Kurşun'a gecikmenin nedenini sordum:

- Biliyorsunuz geçen yaz çok kurak geçti. Atatürk Baraj Gölü'nde su seviyesi

öngördüğümüz ve ihale dökümantasyonunda da belirlenen minimum seviyenin 2.5

metre kadar altına düştü. Dubayı, yükleme rampasına yanaştıramaz olduk.

Suyun yükselmesini bekleyecek zaman olmadığını belirtti:

- Çok farklı bir yöntem geliştirdik ve 2.5 ay sürdü. İstediğimiz süre uzatımı da bu

kadardı.

Suyun hâlâ beklenen seviyeye yükselmediğini kaydetti:

- Yaşanan gecikme, köprünün maliyetinde önemli bir artışa yol açmadı.

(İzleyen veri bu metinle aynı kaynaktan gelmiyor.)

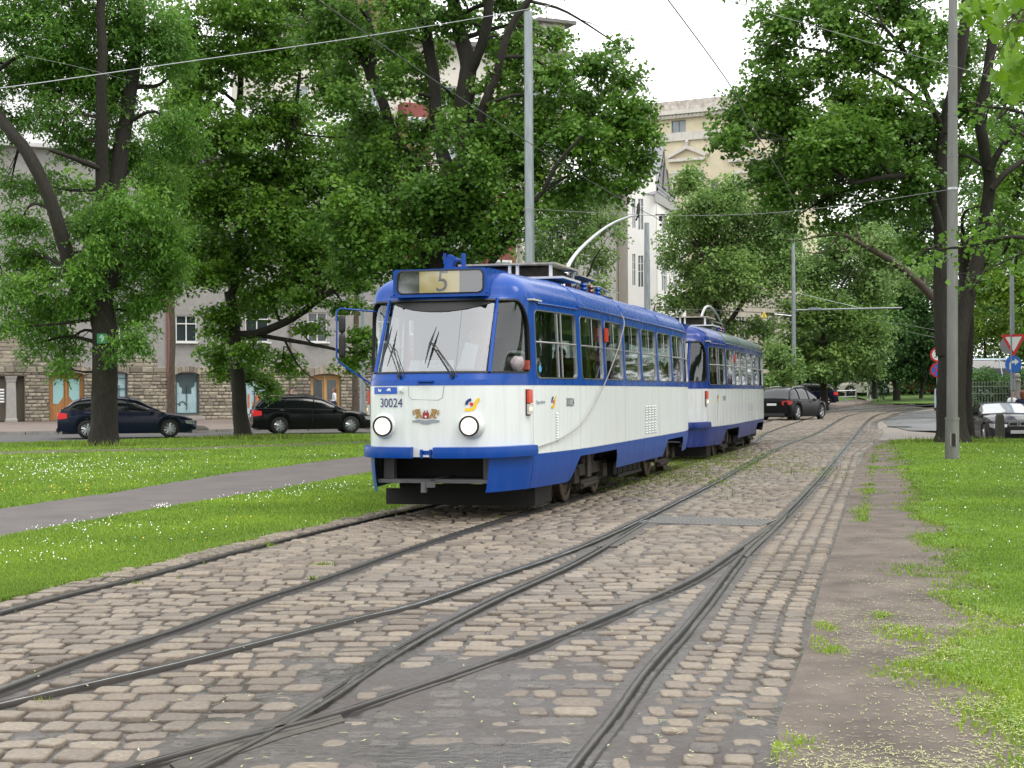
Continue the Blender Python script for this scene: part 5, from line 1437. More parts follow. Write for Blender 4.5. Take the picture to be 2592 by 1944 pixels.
tree('maple_tree', 'great many stemmed maple spreading its crown behind the leading tram', (1120, 1100), 45,
     [([(1120, 1102), (1112, 960), (1104, 800), (1098, 700), (1110, 560), (1150, 440)], 74, 80),
      ([(1150, 450), (1128, 412), (1104, 304, .3), (1098, 195, .6), (1082, 87, .8), (1076, -40, 1)], 40, 26),
      ([(1160, 440), (1182, 390), (1176, 282), (1190, 174), (1172, 87, .5), (1150, -40, .8)], 60, 30),
      ([(1186, 190), (1215, 130, -.4), (1243, 43, -.8), (1255, -40, -1)], 30, 22),
      ([(1170, 430), (1208, 385, -.6), (1224, 269, -1.1), (1251, 208, -1.3), (1273, 121, -1.5), (1292, 70, -1.6), (1340, 0, -1.8)], 26, 15),
      ([(1120, 560), (1080, 500, .5), (1043, 417, 1), (995, 347, 1.4), (965, 260, 1.6), (935, 195, 1.8), (905, 152, 1.9), (850, 115, 2)], 40, 18),
      ([(935, 200, 1.8), (921, 152, 1.9), (908, 87, 2), (900, -30, 2)], 16, 11), ([(945, 215, 1.7), (942, 150, 1.6), (935, 65, 1.6), (915, -30, 1.6)], 22, 15),
      ([(980, 310, 1.4), (930, 292, .8), (892, 270, .4), (872, 226, .2), (830, 198, 0)], 12, 7),
      ([(1240, 262, -1.2), (1280, 245, -1.8), (1330, 226, -2.2)], 12, 6),
      ([(1225, 690, -1.2), (1269, 629, -1.4), (1312, 542, -1.7), (1364, 490, -2), (1408, 412, -2.3), (1470, 335, -2.6)], 16, 8),
      ([(1300, 560, -1.6), (1400, 470, -1), (1500, 420, -.6), (1580, 405, -.4)], 9, 4), ([(1098, 640), (1070, 560, 1), (1010, 480, 1.6), (930, 430, 2)], 18, 8)],
     [(900, 110, 90, 80, 2), (840, 40, 90, 70), (1000, 200, 50, 60), (1010, 100, 50, 60), (1130, 40, 60, 50), (940, 420, 130, 90), (1050, 540, 130, 80), (890, 540, 110, 75), (1150, 560, 120, 75), (1200, 480, 110, 70, -1.5), (1080, 470, 90, 50, -2),
      (900, 620, 110, 50), (1030, 620, 100, 50, -1.5), (1250, 590, 80, 55), (1300, 520, 90, 75), (1330, 430, 90, 75), (1420, 490, 90, 50), (1270, 350, 100, 85), (1380, 330, 100, 85), (1500, 380, 105, 75), (1600, 400, 75, 55), (1480, 260, 110, 75), (1600, 280, 85, 65),
      (1400, 180, 85, 70), (1510, 160, 75, 55), (1590, 200, 60, 45), (1310, 130, 60, 80), (1230, 310, 60, 60, .5), (1070, 330, 60, 70, .5), (860, 250, 60, 50), (1400, 90, 60, 40), (1560, 110, 35, 30), (1000, 10, 90, 40), (1290, 10, 60, 40), (1640, 330, 40, 50), (1560, 470, 70, 40), (1060, 400, 50, 50, 1.5, .7), (1150, 250, 40, 40, 1.8, .7), (1000, 330, 50, 50, 1.5, .7), (1150, -80, 300, 70), (1010, 690, 100, 40), (1150, 660, 100, 50), (1480, 460, 60, 40), (900, 680, 80, 35), (960, 520, 120, 80, 2), (1130, 330, 60, 60, -2, .6), (1220, 420, 70, 60, -2), (1060, 180, 60, 80, 2, .7), (930, 300, 60, 60, 1), (1350, 260, 80, 70), (1250, 200, 50, 60, -1, .7), (1200, 600, 80, 60), (1450, 330, 70, 60), (1560, 330, 70, 60), (900, 60, 60, 50, 3), (980, 80, 60, 50, 3), (1060, 40, 60, 50, 3), (1120, 130, 50, 50, 3, .8), (1000, 160, 60, 50, 3), (860, 180, 60, 50, 3), (1195, 50, 50, 50, 2.6, .8), (1250, 100, 50, 50, 2.4, .8), (1330, 60, 50, 50, 2), (1090, 230, 50, 50, 3, .8), (940, 360, 80, 50, 3), (800, 120, 70, 60), (1180, 340, 50, 40, 2.8, .8)],
     M_LMAPLED, .132, .95, per=19, spread=.34, dens=1.0, seed=8)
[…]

Geçen akşam Osman Benzeş, Osman Saffet Arolat, Necdet Ulucan ve Şeref

Özgencil'in olduğu bir buluşmada karşılaştığım Mehmet Gül'le konuştum:

- Son segmentleri dubayla yüzdürme sistemini kullanarak monte etme şansımız

kalmayınca, köprünün tamamlanan bölümünü taşıyıcı olarak kullandığımız bir

yöntem geliştirdik. Dünyada da pek denenmiş bir yöntem değildi.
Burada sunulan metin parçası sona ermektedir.